Problem description – Extract the lines between the ones holding "Continue the Blender" and "on_back('picture', 'very large", inclusive, exactly as written and nothing more.
--- start of Provided records ---
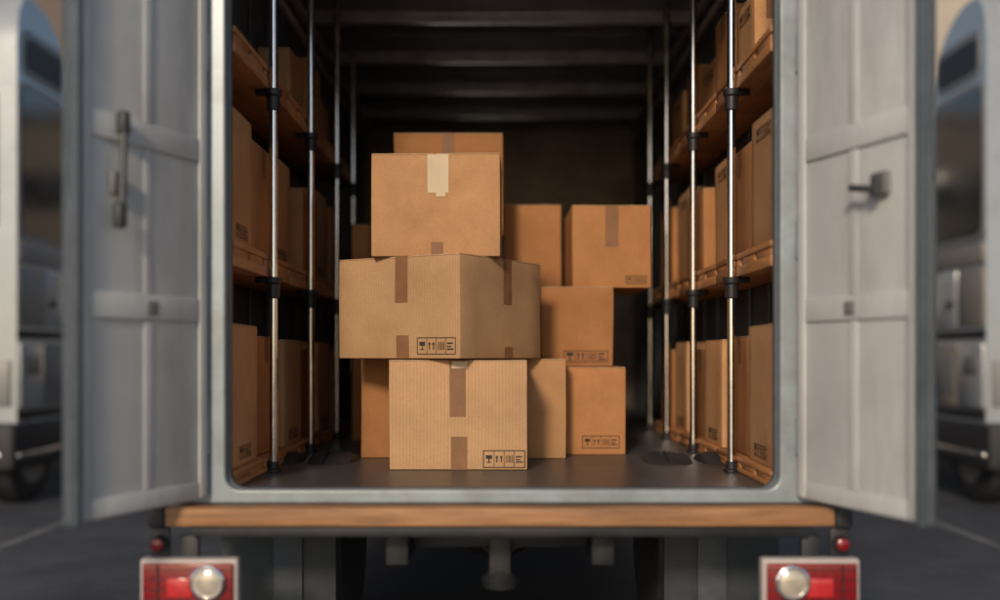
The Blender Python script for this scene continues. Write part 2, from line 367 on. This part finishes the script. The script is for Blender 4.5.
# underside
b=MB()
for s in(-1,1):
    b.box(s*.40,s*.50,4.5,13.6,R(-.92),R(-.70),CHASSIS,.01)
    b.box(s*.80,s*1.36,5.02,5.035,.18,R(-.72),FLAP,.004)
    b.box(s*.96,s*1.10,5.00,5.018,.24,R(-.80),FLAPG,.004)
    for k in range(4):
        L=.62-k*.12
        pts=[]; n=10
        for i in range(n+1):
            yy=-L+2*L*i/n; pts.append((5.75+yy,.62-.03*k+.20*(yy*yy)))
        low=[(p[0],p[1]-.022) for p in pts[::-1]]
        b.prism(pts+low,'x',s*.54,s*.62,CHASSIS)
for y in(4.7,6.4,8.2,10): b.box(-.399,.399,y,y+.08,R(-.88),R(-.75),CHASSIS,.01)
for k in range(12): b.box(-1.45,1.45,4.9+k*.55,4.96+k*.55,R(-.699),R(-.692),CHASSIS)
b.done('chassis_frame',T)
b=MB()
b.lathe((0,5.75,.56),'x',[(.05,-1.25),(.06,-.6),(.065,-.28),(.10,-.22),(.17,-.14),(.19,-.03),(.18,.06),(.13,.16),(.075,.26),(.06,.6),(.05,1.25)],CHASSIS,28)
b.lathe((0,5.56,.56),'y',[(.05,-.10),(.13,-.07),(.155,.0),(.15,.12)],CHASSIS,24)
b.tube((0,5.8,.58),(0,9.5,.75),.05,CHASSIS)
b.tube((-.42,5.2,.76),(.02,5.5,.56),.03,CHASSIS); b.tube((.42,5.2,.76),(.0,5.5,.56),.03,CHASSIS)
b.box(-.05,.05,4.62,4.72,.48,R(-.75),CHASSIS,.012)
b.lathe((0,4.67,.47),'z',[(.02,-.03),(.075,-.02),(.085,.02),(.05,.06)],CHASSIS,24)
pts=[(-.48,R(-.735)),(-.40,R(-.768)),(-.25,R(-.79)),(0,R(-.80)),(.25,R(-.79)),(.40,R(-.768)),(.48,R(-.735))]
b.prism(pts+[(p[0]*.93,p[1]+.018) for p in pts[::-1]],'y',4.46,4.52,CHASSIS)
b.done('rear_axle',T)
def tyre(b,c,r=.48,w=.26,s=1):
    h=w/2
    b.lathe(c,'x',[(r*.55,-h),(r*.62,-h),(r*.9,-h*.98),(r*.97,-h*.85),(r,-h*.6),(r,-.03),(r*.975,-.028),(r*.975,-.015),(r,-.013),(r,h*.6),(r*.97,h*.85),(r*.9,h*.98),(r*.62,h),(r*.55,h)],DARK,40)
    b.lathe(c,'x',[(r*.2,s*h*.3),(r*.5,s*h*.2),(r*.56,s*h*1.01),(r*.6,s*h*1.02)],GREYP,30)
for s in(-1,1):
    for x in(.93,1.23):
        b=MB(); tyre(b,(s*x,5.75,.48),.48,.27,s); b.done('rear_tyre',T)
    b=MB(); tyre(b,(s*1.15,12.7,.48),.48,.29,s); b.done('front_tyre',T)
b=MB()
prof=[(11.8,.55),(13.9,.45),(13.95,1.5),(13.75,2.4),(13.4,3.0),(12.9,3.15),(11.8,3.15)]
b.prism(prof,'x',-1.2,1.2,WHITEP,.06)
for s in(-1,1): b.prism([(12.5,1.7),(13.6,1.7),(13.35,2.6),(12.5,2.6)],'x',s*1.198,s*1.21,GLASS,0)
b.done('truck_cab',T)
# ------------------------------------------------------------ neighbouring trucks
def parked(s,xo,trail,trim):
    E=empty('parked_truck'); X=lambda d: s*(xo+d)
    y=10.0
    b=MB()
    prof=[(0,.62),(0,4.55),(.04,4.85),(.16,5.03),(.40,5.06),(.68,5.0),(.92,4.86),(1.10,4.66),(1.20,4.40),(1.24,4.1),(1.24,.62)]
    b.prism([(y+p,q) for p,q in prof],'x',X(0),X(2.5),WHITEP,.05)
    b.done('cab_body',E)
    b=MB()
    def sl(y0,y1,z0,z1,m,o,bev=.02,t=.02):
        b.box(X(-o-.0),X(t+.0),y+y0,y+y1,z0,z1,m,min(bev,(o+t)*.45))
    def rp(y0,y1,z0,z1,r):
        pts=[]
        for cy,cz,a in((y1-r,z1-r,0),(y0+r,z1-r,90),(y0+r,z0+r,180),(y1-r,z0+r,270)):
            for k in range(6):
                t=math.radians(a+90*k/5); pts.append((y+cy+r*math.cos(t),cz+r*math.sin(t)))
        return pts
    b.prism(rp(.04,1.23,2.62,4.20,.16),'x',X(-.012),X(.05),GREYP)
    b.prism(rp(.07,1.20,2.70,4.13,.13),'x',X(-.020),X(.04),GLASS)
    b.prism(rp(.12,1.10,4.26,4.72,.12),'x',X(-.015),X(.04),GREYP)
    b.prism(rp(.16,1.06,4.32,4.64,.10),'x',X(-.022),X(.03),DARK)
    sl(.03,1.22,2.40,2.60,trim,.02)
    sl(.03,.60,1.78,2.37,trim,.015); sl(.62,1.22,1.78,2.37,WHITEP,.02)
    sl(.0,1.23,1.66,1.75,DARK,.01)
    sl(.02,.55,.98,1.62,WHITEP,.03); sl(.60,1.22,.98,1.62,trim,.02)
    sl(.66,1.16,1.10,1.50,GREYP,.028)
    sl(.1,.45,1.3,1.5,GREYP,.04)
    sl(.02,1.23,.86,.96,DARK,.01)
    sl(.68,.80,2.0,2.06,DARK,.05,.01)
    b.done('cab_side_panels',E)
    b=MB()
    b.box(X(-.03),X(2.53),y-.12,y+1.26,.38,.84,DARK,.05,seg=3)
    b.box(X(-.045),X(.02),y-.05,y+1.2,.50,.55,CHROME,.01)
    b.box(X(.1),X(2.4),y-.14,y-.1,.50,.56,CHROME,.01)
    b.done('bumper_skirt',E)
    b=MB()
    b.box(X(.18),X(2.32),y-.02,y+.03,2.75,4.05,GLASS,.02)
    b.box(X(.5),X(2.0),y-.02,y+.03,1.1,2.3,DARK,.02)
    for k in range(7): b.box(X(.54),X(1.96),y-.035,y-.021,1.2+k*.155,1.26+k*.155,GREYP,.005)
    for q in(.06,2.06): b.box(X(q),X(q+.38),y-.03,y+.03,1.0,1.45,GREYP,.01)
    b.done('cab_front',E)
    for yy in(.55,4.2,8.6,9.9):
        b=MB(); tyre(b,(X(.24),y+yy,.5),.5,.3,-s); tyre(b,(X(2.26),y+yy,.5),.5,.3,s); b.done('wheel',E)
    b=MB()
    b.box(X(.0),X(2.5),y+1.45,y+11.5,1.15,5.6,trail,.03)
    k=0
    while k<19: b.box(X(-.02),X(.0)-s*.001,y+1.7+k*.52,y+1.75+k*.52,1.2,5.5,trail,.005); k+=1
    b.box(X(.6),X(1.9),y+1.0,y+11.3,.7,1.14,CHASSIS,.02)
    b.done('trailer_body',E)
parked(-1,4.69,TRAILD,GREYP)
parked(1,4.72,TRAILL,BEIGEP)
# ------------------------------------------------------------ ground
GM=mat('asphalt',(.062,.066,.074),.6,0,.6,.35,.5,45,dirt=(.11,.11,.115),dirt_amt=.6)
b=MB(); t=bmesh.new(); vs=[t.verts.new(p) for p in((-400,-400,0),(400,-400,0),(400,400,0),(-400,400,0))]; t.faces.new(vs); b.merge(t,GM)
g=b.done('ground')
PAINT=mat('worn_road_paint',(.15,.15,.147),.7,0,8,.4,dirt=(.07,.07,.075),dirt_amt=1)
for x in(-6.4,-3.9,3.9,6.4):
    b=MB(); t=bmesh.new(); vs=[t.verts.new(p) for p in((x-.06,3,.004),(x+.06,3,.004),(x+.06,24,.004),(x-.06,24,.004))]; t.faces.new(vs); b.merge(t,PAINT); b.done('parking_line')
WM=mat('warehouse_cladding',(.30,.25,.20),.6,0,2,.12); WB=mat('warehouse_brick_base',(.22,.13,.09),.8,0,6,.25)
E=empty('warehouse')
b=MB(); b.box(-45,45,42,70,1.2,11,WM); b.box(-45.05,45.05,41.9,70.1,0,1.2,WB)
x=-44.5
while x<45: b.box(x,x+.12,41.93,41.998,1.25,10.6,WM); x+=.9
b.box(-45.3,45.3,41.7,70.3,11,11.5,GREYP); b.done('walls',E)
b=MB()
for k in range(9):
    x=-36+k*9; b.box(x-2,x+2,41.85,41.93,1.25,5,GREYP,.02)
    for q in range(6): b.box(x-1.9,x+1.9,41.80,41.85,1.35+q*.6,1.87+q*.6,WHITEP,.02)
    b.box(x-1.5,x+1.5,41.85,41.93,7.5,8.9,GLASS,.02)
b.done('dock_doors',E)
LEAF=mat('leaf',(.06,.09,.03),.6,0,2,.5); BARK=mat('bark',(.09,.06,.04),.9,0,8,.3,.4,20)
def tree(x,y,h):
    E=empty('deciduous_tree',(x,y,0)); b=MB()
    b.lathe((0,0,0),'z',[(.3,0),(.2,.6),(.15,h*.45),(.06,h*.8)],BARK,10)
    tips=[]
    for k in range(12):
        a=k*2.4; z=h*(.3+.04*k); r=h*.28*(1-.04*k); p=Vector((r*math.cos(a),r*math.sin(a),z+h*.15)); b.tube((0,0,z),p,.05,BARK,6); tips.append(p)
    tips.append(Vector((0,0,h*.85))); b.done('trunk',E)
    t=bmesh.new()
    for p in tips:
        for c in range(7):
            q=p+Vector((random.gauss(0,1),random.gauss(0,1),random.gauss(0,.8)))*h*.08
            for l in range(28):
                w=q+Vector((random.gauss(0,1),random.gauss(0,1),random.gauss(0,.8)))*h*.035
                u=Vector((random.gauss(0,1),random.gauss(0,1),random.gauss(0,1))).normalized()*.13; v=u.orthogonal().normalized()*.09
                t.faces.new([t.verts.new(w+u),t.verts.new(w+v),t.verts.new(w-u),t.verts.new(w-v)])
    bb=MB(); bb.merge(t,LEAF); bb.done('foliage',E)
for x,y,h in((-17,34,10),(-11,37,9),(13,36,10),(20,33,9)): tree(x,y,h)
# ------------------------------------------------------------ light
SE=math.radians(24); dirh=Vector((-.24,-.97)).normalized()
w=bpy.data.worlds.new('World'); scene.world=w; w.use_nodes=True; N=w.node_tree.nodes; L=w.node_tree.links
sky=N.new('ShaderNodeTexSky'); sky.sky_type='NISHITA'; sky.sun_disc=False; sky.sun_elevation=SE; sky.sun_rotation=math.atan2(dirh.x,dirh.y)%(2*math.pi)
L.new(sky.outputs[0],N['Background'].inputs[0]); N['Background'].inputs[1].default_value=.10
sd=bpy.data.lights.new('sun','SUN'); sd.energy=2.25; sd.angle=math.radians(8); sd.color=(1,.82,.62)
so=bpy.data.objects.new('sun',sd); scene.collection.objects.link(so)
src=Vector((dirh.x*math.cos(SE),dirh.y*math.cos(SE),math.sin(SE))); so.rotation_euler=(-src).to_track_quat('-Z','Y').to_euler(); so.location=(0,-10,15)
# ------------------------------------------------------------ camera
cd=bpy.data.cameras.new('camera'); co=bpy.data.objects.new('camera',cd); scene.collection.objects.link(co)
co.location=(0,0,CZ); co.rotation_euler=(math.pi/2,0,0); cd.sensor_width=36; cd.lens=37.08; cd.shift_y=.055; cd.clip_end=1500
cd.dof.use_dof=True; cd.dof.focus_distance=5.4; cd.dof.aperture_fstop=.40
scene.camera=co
--- end of Provided records ---
--- start of Provided records ---
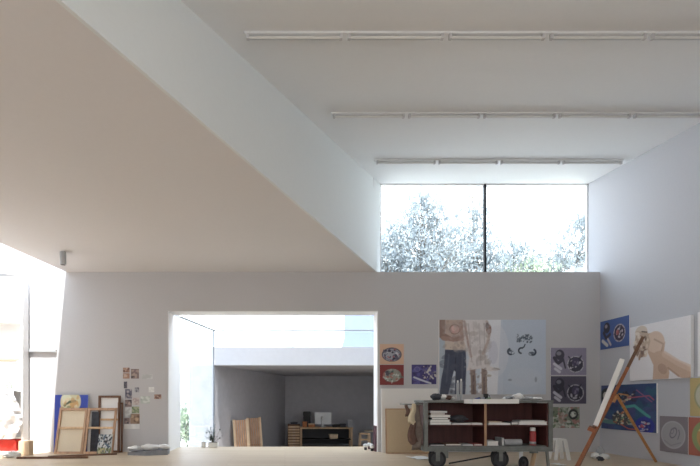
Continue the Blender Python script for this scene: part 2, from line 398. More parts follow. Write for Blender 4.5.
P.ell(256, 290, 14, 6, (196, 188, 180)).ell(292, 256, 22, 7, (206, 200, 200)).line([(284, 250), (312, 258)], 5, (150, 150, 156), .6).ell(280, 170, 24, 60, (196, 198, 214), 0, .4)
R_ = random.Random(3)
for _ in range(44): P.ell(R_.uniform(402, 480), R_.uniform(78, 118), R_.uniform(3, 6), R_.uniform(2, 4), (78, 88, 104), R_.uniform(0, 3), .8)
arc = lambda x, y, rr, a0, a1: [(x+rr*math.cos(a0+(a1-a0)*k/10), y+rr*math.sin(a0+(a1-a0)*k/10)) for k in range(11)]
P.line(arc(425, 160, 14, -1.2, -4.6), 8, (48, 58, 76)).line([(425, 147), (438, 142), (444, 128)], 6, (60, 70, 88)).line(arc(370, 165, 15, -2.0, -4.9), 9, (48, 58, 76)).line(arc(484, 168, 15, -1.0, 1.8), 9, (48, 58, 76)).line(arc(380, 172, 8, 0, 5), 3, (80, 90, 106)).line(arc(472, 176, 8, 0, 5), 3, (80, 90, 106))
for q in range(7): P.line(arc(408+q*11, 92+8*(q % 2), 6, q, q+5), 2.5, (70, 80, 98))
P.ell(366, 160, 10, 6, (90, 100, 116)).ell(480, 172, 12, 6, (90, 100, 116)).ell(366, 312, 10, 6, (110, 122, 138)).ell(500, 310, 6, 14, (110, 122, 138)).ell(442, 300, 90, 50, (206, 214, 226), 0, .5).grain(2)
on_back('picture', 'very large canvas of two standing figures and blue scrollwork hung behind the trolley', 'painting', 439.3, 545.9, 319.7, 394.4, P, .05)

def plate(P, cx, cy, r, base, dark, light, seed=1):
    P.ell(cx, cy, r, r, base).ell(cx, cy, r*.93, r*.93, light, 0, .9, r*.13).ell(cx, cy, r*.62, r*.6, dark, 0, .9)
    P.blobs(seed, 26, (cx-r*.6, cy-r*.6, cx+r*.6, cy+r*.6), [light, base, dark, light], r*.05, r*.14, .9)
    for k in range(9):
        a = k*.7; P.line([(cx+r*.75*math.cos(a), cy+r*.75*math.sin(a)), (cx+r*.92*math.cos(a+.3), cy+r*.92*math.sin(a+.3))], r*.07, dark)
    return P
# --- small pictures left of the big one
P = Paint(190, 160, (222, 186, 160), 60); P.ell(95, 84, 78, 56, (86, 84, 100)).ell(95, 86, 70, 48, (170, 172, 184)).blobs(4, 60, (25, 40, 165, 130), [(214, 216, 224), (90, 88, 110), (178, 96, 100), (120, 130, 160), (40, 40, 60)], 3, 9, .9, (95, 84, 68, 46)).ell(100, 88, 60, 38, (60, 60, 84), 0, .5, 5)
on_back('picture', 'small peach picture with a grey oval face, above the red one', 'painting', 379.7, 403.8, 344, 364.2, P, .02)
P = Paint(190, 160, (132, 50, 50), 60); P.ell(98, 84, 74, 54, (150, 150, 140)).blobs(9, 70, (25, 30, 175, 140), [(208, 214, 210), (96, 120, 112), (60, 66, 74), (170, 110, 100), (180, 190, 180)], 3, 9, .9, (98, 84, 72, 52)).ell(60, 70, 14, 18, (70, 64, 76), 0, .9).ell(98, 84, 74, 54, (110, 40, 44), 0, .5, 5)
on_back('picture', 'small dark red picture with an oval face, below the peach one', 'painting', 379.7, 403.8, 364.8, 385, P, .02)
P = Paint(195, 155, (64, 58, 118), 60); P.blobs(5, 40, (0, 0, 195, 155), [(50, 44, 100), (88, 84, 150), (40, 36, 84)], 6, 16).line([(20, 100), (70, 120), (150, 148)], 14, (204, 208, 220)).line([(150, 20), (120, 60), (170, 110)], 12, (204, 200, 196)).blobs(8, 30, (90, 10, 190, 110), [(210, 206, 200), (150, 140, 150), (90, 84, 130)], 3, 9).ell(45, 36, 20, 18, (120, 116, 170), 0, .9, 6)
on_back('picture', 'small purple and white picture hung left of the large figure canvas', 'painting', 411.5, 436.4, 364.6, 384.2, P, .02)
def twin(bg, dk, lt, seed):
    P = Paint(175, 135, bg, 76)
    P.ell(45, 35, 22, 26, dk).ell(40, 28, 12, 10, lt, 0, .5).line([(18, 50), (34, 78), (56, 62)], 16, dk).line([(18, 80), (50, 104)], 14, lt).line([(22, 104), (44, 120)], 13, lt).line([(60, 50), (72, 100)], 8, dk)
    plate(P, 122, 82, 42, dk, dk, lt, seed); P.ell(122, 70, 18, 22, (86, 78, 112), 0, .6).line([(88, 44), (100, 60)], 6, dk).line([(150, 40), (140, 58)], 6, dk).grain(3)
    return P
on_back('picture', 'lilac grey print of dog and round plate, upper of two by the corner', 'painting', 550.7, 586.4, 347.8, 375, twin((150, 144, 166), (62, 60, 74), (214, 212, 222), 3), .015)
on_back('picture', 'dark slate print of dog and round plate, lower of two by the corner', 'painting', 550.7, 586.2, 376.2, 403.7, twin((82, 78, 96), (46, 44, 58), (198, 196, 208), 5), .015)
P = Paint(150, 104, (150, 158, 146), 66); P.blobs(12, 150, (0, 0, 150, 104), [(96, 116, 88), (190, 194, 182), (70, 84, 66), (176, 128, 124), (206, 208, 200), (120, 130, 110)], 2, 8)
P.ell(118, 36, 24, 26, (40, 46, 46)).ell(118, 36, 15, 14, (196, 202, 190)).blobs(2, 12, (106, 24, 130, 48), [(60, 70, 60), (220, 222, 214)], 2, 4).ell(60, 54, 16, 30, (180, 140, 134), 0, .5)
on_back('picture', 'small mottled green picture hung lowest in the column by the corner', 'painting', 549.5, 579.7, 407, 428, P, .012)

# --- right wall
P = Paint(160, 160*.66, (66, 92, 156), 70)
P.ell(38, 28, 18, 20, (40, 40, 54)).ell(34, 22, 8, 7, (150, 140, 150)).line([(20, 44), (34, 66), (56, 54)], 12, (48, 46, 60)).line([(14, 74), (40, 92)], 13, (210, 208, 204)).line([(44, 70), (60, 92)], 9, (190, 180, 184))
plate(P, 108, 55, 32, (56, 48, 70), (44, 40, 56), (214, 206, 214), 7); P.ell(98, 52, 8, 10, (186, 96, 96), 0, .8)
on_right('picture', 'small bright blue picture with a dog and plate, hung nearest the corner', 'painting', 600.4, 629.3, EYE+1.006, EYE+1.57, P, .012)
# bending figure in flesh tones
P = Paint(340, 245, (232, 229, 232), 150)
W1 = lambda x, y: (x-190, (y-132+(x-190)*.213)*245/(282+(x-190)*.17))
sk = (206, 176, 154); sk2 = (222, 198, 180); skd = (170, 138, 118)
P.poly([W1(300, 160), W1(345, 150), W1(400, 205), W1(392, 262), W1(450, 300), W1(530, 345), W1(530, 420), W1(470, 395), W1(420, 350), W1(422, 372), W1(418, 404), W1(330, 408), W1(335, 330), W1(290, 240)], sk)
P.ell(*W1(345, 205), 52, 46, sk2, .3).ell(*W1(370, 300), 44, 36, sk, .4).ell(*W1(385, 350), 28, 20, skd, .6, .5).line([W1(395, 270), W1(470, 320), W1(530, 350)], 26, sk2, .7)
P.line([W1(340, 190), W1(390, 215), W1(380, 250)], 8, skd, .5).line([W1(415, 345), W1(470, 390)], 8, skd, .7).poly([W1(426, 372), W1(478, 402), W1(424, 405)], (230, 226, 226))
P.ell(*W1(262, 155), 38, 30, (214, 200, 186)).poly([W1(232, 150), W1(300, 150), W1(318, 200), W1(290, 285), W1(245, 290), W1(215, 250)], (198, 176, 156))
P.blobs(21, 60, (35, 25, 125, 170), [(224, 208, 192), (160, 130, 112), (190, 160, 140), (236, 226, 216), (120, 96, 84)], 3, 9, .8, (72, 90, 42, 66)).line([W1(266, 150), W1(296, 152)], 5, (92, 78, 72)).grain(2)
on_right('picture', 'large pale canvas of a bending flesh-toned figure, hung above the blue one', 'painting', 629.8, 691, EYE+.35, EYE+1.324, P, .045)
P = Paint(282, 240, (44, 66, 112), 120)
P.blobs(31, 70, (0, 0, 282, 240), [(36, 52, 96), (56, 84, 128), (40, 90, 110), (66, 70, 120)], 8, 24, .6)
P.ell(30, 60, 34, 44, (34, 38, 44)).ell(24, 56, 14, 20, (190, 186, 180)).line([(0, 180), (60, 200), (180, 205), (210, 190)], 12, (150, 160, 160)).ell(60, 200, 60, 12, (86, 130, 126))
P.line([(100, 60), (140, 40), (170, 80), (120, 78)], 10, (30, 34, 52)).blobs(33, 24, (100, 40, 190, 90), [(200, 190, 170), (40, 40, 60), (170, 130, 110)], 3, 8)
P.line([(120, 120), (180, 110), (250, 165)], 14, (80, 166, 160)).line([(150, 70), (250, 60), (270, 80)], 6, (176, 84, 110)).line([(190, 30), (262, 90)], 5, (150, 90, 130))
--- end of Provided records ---
Reply –
Continue the Blender Python script for this scene: part 2, from line 398. More parts follow. Write for Blender 4.5.
P.ell(256, 290, 14, 6, (196, 188, 180)).ell(292, 256, 22, 7, (206, 200, 200)).line([(284, 250), (312, 258)], 5, (150, 150, 156), .6).ell(280, 170, 24, 60, (196, 198, 214), 0, .4)
R_ = random.Random(3)
for _ in range(44): P.ell(R_.uniform(402, 480), R_.uniform(78, 118), R_.uniform(3, 6), R_.uniform(2, 4), (78, 88, 104), R_.uniform(0, 3), .8)
arc = lambda x, y, rr, a0, a1: [(x+rr*math.cos(a0+(a1-a0)*k/10), y+rr*math.sin(a0+(a1-a0)*k/10)) for k in range(11)]
P.line(arc(425, 160, 14, -1.2, -4.6), 8, (48, 58, 76)).line([(425, 147), (438, 142), (444, 128)], 6, (60, 70, 88)).line(arc(370, 165, 15, -2.0, -4.9), 9, (48, 58, 76)).line(arc(484, 168, 15, -1.0, 1.8), 9, (48, 58, 76)).line(arc(380, 172, 8, 0, 5), 3, (80, 90, 106)).line(arc(472, 176, 8, 0, 5), 3, (80, 90, 106))
for q in range(7): P.line(arc(408+q*11, 92+8*(q % 2), 6, q, q+5), 2.5, (70, 80, 98))
P.ell(366, 160, 10, 6, (90, 100, 116)).ell(480, 172, 12, 6, (90, 100, 116)).ell(366, 312, 10, 6, (110, 122, 138)).ell(500, 310, 6, 14, (110, 122, 138)).ell(442, 300, 90, 50, (206, 214, 226), 0, .5).grain(2)
on_back('picture', 'very large canvas of two standing figures and blue scrollwork hung behind the trolley', 'painting', 439.3, 545.9, 319.7, 394.4, P, .05)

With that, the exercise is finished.